▸ Stated task
Repeat exactly, please, the lines that begin at the start of the listing and end at the line holding "(.025, .036)], 28), GREY)".

══════════════════════════════

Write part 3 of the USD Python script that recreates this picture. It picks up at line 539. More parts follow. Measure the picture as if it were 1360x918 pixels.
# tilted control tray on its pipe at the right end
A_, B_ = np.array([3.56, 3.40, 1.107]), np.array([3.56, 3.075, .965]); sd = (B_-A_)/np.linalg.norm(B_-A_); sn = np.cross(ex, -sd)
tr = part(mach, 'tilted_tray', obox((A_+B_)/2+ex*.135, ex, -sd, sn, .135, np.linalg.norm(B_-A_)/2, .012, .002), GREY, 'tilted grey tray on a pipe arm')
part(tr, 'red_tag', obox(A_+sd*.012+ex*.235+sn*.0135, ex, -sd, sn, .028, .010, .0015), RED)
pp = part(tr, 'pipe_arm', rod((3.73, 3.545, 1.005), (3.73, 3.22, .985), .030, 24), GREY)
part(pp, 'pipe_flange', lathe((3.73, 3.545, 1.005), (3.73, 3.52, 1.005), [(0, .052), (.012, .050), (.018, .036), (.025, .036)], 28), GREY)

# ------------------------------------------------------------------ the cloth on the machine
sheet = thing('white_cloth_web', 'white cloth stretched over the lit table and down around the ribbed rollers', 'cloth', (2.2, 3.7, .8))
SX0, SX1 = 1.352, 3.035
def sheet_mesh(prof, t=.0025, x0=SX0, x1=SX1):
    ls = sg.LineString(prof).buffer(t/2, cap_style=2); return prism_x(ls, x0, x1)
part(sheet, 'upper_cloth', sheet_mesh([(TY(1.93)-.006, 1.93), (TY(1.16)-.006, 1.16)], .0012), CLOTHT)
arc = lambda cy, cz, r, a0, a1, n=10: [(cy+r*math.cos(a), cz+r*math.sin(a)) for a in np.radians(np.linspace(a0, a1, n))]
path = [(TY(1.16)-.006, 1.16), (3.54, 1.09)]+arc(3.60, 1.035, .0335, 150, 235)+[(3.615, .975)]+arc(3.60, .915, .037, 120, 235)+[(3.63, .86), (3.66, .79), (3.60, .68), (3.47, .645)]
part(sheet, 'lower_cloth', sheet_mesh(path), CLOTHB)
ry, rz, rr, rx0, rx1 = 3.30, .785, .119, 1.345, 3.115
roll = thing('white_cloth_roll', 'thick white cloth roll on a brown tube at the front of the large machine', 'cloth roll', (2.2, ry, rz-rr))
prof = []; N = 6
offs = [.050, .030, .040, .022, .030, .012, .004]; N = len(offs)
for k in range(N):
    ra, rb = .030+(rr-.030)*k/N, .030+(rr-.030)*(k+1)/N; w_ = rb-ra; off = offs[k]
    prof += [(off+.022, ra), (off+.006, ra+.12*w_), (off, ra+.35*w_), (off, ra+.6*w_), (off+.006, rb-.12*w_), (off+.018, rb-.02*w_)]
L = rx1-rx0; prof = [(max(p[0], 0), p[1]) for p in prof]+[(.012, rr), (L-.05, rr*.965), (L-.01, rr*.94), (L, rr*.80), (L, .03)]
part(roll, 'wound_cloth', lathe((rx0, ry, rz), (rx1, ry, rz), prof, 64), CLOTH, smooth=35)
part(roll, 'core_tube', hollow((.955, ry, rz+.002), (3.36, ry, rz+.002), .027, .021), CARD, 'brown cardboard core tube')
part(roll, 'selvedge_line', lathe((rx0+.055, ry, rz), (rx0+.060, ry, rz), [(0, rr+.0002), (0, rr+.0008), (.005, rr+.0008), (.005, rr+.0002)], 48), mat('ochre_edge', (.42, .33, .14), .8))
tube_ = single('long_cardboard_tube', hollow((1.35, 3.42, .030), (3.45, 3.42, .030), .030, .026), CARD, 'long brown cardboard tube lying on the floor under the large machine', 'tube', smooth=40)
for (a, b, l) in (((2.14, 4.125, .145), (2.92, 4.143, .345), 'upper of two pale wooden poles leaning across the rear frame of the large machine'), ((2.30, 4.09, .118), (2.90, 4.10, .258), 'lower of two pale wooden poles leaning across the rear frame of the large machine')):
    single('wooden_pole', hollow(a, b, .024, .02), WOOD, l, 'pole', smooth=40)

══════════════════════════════

▸ Exercise result
Write part 3 of the USD Python script that recreates this picture. It picks up at line 539. More parts follow. Measure the picture as if it were 1360x918 pixels.
# tilted control tray on its pipe at the right end
A_, B_ = np.array([3.56, 3.40, 1.107]), np.array([3.56, 3.075, .965]); sd = (B_-A_)/np.linalg.norm(B_-A_); sn = np.cross(ex, -sd)
tr = part(mach, 'tilted_tray', obox((A_+B_)/2+ex*.135, ex, -sd, sn, .135, np.linalg.norm(B_-A_)/2, .012, .002), GREY, 'tilted grey tray on a pipe arm')
part(tr, 'red_tag', obox(A_+sd*.012+ex*.235+sn*.0135, ex, -sd, sn, .028, .010, .0015), RED)
pp = part(tr, 'pipe_arm', rod((3.73, 3.545, 1.005), (3.73, 3.22, .985), .030, 24), GREY)
part(pp, 'pipe_flange', lathe((3.73, 3.545, 1.005), (3.73, 3.52, 1.005), [(0, .052), (.012, .050), (.018, .036), (.025, .036)], 28), GREY)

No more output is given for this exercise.